Y aquí es cuando entra el marketing ancestral, el ideal romántico que nos vendieron en el siglo XIX del artista inspirado por las musas que goza de la inspiración divina y crea obras inimaginables. Esta preciosa ilusión, que persiste en nuestra sociedad desde hace más de cien años, no es más que el envoltorio del trabajo, de la perseverancia y el tesón aunados en la búsqueda de un objetivo. Bien es cierto que el impulso creador es una necesidad muchas veces, pero hay que controlar el entusiasmo y planear, ordenar y finalmente ejecutar. No hay otro truco.
El artista-genio-intemporal no existe. Frente a esa fachada de pianista o gran compositor existen un millar de horas de estudio frente al instrumento, de análisis de la partitura y el estilo, de pruebas y errores de ideas que podían o no funcionar… en definitiva de equivocarse, parar y repetir. Por ello el virtuoso muchas veces es más que nada un artesano, un orfebre de la música capaz de, con tiempo, ganas y su propio ingenio, desarrollar esas interpretaciones que nos dejan con la boca abierta en la sala de conciertos. No digo esto para desprestigiar la profesión, todo lo contrario. Hemos de poner en valor ese lado oscuro y desconocido del proceso creativo, la parte más tediosa y que pone verdaderamente a prueba la fuerza de voluntad de cada uno.

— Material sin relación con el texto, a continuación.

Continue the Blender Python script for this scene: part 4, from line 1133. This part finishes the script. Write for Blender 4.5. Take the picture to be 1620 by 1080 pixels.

El artesano frente al artista, dos caras de la misma moneda que redundan en un resultado único pero que a nosotros, los miembros del gremio, no ha de sorprendernos por su espontaneidad. Precisamente por ello tenemos que aplaudir, no sólo esa interpretación fantástica o ese conocimiento tan completo de la partitura, sino la superación personal, el trabajo duro, el estudio y las horas hechas música. ¿Puede haber reconocimiento mejor?